His business is eligible for SIC funding of up to £150,000 over the space of three years under EU de minimis regulations, and Mr Smith denies that he is reluctant to upgrade the facilities, saying he has had some discussions with the council over the possibility of doing so but that he believes nothing can happen on that front in the next two years. “Nobody has said anything like that will be on hold until 2010 but you don’t need to be a psychic to figure it out.”

Mr Smith suggests that a new abattoir makes no economic sense, quoting the council’s own figures showing a best-case scenario of losing £161,000 a year, which he says is based on killing highly unrealistic numbers of pigs and cattle and an “ambitious” number of sheep. He says: “What we need is a mix between what’s affordable and what’s necessary; what’s desirable is something different – some folk desire things that are not very realistic. I would love to see a new abattoir, if somebody could show me figures that tell me it was going to work, I would be a firm supporter.”

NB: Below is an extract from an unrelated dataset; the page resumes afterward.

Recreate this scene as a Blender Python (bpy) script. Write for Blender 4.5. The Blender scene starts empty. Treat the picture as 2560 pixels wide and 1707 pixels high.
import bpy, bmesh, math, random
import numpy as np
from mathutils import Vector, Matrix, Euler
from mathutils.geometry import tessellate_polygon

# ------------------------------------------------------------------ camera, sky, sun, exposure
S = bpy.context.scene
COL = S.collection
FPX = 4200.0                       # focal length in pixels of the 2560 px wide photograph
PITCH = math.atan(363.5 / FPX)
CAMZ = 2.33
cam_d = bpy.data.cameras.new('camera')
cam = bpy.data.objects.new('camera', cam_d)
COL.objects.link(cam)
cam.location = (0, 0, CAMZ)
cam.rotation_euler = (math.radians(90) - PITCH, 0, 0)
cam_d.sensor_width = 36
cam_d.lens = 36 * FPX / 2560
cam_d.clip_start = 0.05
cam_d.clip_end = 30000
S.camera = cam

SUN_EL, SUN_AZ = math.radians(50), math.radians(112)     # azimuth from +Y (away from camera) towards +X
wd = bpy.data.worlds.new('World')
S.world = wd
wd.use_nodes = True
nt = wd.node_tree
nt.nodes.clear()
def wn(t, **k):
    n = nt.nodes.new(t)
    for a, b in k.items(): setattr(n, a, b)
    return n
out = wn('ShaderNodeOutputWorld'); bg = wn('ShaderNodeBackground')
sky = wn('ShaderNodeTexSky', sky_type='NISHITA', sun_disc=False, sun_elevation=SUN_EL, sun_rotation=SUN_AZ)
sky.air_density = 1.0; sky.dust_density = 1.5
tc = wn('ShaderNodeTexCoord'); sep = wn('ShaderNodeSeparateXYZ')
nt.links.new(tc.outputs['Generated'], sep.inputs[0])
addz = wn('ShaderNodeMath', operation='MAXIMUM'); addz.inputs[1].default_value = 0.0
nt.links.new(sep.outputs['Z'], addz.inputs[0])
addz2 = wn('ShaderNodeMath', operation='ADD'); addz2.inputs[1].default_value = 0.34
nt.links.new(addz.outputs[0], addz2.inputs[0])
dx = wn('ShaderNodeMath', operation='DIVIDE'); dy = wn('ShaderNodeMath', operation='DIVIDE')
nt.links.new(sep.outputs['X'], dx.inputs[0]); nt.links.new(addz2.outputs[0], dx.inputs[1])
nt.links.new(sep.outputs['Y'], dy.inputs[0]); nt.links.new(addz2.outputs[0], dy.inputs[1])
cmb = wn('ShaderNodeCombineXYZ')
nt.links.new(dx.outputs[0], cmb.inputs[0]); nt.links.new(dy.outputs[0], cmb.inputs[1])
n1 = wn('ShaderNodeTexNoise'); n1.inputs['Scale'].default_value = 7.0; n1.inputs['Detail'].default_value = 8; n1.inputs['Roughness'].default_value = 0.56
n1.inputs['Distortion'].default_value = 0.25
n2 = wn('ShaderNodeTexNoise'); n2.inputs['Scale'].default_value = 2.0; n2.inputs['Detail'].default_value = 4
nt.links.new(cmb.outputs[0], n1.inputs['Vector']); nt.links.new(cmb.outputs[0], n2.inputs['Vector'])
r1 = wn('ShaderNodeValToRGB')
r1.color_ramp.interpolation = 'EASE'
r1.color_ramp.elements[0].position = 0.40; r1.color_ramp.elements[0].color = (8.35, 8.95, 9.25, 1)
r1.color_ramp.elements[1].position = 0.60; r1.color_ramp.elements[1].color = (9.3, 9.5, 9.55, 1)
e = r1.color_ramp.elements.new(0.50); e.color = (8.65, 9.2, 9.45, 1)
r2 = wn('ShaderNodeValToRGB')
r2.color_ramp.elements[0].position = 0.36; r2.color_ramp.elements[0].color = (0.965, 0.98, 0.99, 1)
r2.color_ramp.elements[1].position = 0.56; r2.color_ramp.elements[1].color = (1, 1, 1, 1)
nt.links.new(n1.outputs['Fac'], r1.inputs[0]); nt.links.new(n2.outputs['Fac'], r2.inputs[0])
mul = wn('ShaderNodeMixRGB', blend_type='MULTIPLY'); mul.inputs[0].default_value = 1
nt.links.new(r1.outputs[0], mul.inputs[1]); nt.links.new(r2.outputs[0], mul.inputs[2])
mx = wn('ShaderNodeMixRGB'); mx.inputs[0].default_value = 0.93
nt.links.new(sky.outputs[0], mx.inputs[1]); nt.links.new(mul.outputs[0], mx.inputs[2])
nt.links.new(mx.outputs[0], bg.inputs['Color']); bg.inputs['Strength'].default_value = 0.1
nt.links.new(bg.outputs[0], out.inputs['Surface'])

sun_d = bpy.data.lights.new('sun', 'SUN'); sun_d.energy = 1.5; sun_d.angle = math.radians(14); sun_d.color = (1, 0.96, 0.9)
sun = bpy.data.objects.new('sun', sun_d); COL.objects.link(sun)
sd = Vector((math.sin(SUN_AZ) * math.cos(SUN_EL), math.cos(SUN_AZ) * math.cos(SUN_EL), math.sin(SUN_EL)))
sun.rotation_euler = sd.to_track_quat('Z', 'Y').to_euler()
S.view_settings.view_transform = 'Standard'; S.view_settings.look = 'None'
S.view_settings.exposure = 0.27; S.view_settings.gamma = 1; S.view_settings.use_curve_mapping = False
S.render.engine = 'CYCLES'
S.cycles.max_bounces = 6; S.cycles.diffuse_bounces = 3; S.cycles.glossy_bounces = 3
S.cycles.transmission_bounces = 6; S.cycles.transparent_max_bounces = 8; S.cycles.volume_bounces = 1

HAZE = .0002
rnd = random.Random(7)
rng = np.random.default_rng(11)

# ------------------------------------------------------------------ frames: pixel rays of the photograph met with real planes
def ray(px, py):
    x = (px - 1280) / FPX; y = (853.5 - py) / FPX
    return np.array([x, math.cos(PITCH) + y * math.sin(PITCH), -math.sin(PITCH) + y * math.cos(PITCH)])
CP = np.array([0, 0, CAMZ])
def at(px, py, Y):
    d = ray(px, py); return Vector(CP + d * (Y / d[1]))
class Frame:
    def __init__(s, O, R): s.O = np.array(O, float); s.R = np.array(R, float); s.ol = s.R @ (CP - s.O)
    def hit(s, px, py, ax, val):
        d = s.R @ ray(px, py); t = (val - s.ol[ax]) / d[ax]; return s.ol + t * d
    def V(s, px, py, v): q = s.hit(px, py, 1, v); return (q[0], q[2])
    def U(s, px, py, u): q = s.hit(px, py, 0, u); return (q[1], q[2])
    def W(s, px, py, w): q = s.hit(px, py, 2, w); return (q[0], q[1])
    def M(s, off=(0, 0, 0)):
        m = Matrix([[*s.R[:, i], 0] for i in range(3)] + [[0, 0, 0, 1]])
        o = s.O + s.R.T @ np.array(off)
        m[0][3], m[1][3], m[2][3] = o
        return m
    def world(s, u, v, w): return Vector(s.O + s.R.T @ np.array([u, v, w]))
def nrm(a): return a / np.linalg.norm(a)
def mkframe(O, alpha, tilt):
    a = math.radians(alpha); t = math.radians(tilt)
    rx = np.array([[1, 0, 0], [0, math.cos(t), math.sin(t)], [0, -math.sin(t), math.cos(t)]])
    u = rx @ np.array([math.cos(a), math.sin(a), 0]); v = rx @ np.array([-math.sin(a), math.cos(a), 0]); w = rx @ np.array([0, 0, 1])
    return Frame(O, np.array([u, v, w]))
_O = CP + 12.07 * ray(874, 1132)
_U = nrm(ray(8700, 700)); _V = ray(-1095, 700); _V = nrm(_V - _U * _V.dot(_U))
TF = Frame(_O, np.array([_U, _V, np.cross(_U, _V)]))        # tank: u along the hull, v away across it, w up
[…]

It is a view which chimes with that of Mr Duncan, who argues that there is no need for a new slaughterhouse when there are two existing premises, and claims it would be “another white elephant” which would need to be open five days a week to get even close to profitability, adding that, unless subsidies to farmers are brought back, there will continue to be “little or no money in the beef industry”.

While many say a new abattoir is vital to increase Shetland’s ability to rear, slaughter and sell meat on the shelves in shops here without the animals having to leave the isles at any stage of production, Mr Duncan subscribes to the theory that there is no future for meat finishing in the isles, and that livestock should simply be shipped to Aberdeenshire for slaughtering.

“Slaughterhouses are being shut up and down the country,” Mr Duncan says. “Why spend millions when we have two operating here in Shetland at the moment? It’s all down to profitability, if you have to go and buy all your feeds to finish animals here in Shetland, and you have to go to a store to buy in all your stuff, it just can’t pay. There’s going to be less cattle in Shetland unless things change, because the divide between income and expenditure is getting larger all the time.”

Mr Smith, who has been involved in the trade for half a century, says the simple reason for the lack of Shetland beef is the steep decline in the number of retailing butchers and the increasingly selective nature of customers. He says the cost of dealing exclusively in Shetland beef is simply prohibitive and describes the suggestion that the isles could become anywhere near self-sufficient in beef as “absolute bollocks”.

“For six years, Shetland Meat Company [Mr Smith’s butcher in Lerwick] sold absolutely nothing but beef that was grown from Shetland, but during that time we tried to buy Laxfirth and weren’t getting support from the council, so eventually gave it up. That’s basically the main problem – folk want to buy steaks, whatever . . . we’ve been there and done it, it was quite difficult, anybody trying to do it on a bigger scale than we were would [find it] impossible. Shetland beef – there’s nothing wrong with it, but as far as your average butcher is concerned he’s needing exactly what his customers want.”

Industry veteran Brian Anderson estimates that there will only be 70,000 lambs shipped out of the islands this year, which would seem to make diversification of the meat industry all the more pressing. But to an outsider, it is immediately apparent that the politics of the meat industry which are contributing to the lack of locally-available beef in the isles are immensely frustrating.

In a beleaguered sector which has had to cope with the effects of two foot-and-mouth outbreaks this decade, to say nothing of spiralling fuel and feed prices threatening to cripple farmers, surely the industry ought to be united in a fight against its external problems rather than continuing to bicker internally. For the sake of the people of Shetland – many of whom would surely appreciate the option of being able to buy local beef – and the industry itself, it is imperative that the key players resolve to work together to bring the present situation to an end.